Ohio State Representative Adam Mathews

OHIO – Ohioans are already facing near-record prices at the grocery store. Forcing them to pay a new bag fee or to purchase imported reusable stitched-handle bags for an extra dollar or two just doesn’t make sense. The families I represent aren’t looking for their elected officials to increase costs on their already strained budgets.

We passed a law to protect Ohioans and Ohio businesses from overzealous local governments dictating to businesses what products they must provide to their consumers. Businesses can safely ignore localities who attempt to enforce regulations on bags or other containers contrary to state law.

Moreover, banning products like bags, straws, or cups won’t address the larger environmental questions like waste and pollution. If anything, it could make it worse. Alternatives to plastic bags have larger life cycle emissions profiles and environmental impacts. Ironically, many of these products are still made from plastic but cannot be recycled in Ohio and cost even more energy in their production.

We have seen examples from other states that costs to switch to alternative bags can reach into the hundreds of thousands of dollars—creating new costs for businesses that’ll increase prices on families.
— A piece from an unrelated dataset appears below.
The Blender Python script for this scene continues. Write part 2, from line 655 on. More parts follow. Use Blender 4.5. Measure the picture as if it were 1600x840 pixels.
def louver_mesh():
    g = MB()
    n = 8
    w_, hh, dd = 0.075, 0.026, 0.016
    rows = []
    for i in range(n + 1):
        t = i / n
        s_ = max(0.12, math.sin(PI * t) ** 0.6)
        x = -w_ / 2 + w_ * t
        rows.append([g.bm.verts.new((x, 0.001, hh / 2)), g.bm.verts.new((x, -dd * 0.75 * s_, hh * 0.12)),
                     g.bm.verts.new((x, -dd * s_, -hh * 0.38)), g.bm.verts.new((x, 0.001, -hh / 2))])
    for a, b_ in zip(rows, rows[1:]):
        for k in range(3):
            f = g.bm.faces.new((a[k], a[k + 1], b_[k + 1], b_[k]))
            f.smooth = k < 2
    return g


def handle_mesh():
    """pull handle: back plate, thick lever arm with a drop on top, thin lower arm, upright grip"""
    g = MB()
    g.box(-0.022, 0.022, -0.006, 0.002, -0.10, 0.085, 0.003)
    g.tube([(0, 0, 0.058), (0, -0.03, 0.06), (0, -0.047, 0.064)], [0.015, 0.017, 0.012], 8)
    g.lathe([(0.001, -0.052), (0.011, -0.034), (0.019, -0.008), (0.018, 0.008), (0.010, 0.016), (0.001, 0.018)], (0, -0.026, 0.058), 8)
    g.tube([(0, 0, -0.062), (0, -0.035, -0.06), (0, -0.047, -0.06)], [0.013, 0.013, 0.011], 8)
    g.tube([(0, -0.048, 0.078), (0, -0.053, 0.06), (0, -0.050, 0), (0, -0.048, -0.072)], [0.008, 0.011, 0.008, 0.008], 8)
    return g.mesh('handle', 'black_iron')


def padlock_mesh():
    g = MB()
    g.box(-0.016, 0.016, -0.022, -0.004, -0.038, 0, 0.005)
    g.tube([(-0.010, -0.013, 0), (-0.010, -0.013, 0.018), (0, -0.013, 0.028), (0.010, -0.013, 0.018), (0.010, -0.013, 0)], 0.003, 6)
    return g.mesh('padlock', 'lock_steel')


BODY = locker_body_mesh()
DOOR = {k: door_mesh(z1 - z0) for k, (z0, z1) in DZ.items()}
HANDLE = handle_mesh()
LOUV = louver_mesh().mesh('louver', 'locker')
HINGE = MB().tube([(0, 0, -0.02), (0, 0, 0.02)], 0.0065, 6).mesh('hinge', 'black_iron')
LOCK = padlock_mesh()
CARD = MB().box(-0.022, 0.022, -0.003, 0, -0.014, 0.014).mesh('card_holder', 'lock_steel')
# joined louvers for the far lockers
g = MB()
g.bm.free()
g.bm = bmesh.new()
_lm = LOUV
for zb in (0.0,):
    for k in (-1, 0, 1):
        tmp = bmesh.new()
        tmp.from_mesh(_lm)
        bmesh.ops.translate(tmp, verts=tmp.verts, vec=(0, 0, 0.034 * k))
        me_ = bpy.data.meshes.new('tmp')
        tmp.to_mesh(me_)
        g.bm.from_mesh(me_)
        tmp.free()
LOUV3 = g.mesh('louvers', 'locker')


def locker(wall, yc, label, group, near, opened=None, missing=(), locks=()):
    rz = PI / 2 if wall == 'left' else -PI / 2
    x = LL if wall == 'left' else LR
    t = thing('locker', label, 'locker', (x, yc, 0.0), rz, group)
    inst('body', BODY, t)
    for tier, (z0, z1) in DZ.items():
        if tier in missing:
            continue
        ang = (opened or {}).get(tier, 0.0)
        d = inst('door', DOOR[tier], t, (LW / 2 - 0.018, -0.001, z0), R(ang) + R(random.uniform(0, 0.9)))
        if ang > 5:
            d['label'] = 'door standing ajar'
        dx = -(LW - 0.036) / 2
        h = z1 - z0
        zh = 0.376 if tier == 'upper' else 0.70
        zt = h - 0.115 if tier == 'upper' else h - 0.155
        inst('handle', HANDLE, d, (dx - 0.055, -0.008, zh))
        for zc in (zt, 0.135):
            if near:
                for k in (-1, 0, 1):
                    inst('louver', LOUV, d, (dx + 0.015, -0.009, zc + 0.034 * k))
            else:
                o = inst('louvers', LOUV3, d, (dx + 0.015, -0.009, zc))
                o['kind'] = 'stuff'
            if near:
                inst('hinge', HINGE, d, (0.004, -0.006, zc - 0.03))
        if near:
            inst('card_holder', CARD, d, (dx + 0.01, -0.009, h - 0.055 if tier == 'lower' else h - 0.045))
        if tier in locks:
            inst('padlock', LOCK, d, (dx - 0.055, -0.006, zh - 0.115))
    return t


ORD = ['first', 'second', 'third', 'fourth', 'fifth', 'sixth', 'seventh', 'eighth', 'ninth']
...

Like taxes and fees, bag bans take money out of families’ pockets.

We are called to be good stewards of Creation, and as such, leaders in local communities are rightfully concerned about sustainability. Enforcing litter ordinances is a good place to start. Educating consumers about how to recycle bags and other plastic products is another good idea.

But product bans are not a good idea and that is why state law stands with moms, dads, and store owners to ensure stores can offer and shoppers can use whatever kind of bag, cup, or straw they would like.